Questo freddo

di Alice Ayres

Era il primo dicembre di una vita fa. So che faceva freddo, ma so anche che non lo sentivo. Nemmeno in motorino, addirittura senza guanti. Spericolata a mio modo, mi verrebbe da dire, un’adolescente qualunque col suo piccolo “bonus immortalità” in tasca. Erano i tempi in cui provavo disagio verso cose che oggi mi lasciano indifferente, e ritenevo sicuri contesti che ora mi preoccuperebbero.

Ricordo tutto di quel pomeriggio. Il buio presto, il ritrovo dietro la Rai, una svolta azzardatissima in mezzo a corso Sempione senza passare dal controviale. Il parroco che proprio quella sera suona alla porta per benedire casa. Due ragazzini che si credono grandi; i suoi occhi, le nostre paure.

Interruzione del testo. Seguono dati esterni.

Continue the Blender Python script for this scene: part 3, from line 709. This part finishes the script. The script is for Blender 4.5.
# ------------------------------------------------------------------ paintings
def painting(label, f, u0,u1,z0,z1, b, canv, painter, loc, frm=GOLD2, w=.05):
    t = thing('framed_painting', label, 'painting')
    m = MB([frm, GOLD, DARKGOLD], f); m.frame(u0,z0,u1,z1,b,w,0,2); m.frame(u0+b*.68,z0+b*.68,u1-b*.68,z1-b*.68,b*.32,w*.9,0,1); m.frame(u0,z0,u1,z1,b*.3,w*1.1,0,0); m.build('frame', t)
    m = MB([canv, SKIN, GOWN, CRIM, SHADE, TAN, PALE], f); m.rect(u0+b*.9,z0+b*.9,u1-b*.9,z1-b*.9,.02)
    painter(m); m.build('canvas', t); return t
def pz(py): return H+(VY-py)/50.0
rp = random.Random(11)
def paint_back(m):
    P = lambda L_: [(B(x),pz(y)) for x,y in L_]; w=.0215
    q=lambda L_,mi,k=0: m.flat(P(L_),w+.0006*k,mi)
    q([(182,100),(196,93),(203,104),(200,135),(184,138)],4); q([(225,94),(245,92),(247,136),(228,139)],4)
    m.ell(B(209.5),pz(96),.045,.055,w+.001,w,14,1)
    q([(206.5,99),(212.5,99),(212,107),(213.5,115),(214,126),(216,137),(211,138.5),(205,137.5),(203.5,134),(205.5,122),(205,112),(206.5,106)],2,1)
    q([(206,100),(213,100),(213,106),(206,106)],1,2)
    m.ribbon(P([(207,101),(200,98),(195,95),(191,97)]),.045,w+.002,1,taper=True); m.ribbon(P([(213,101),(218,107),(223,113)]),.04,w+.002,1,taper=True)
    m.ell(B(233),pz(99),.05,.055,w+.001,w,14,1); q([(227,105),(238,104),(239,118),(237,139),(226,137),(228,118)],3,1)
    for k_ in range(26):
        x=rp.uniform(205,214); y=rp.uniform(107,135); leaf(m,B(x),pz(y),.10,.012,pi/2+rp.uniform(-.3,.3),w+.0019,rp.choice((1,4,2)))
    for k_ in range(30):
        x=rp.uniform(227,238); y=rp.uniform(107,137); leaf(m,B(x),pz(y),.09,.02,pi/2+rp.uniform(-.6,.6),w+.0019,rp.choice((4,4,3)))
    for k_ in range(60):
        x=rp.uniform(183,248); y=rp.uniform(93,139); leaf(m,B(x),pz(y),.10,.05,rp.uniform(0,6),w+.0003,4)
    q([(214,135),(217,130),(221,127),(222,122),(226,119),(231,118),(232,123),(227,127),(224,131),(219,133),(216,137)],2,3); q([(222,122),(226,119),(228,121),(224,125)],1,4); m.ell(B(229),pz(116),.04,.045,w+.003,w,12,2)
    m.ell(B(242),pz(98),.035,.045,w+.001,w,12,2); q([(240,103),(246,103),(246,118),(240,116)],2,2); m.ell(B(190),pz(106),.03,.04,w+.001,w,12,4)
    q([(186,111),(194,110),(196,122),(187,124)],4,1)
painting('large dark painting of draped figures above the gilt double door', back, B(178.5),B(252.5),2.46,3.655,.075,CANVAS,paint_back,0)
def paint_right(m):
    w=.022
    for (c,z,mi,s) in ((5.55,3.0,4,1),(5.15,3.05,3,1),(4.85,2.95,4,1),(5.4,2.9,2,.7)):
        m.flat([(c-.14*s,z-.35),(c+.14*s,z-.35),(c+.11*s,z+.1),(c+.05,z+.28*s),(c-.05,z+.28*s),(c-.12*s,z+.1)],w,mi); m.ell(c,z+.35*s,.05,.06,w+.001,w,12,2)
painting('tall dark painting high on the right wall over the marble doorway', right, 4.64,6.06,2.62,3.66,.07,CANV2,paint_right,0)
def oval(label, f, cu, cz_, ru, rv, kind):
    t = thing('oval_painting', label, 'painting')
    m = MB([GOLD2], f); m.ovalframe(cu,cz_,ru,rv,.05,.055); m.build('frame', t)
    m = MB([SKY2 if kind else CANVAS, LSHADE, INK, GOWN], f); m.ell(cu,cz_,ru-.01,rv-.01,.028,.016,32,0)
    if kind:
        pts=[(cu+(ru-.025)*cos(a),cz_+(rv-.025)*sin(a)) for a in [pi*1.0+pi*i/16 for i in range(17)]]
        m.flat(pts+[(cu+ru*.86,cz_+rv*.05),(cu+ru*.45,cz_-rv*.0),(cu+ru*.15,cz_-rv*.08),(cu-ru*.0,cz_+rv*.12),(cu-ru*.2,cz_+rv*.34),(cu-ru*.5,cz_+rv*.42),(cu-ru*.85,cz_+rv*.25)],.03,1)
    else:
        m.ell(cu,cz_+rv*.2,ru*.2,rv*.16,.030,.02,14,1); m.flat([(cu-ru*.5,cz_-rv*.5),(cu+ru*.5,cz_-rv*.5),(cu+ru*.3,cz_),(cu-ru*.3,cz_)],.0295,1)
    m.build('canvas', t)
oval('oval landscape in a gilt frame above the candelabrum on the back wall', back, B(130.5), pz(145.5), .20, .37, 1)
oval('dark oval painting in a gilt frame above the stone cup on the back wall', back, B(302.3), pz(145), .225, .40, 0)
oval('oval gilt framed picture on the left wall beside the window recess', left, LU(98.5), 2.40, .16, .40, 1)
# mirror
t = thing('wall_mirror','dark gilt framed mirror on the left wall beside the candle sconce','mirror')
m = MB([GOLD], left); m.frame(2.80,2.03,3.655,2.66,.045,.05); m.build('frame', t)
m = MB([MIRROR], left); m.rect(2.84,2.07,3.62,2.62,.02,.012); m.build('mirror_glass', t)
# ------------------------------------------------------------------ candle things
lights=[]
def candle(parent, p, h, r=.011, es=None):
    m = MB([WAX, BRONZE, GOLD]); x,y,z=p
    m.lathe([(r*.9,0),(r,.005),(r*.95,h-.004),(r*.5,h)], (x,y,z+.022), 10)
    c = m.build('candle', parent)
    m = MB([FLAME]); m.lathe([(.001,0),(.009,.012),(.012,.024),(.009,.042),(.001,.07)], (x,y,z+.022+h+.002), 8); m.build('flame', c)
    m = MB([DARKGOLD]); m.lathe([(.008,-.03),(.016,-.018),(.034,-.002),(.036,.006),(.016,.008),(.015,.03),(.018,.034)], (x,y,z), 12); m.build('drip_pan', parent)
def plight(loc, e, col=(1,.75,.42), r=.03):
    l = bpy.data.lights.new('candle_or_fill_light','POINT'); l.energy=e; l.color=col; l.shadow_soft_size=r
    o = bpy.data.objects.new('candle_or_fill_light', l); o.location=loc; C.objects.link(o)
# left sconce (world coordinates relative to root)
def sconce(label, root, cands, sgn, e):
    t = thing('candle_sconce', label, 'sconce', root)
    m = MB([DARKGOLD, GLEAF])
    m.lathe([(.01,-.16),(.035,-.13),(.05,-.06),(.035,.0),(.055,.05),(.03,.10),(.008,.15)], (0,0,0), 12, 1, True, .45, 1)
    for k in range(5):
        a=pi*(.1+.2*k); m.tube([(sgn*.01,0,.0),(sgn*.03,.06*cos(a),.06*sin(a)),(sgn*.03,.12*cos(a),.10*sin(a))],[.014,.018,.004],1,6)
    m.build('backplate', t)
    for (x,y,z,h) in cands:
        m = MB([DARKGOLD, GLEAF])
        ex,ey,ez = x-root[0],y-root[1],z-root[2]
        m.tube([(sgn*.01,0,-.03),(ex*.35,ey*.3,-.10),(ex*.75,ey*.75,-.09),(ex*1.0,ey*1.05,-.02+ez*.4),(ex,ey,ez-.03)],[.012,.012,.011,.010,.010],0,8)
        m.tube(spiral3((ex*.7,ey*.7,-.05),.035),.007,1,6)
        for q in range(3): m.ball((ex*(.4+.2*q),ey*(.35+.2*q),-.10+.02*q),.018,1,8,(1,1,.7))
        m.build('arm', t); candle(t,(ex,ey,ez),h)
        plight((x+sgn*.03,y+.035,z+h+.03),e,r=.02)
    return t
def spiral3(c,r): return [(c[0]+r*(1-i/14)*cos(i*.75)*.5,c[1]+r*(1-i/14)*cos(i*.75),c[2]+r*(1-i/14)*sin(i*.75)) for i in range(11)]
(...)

Quante cose ha perso per strada, quella me: l’impulsività, la maschera, la leggerezza degli anni che furono. Che non ritornano. E di cui non rimpiango niente, se non un semplice concetto al quadrato: la possibilità di potere. La certezza che c’è tempo, e margine, di diventare e fare tutto.

Arrivata a questo punto, per sentirmi viva non basterebbe certo guidare il motorino alle porte dell’inverno senza sentire freddo. Ma sarebbe bello, non sentire freddo. Questo freddo che mangia i sogni.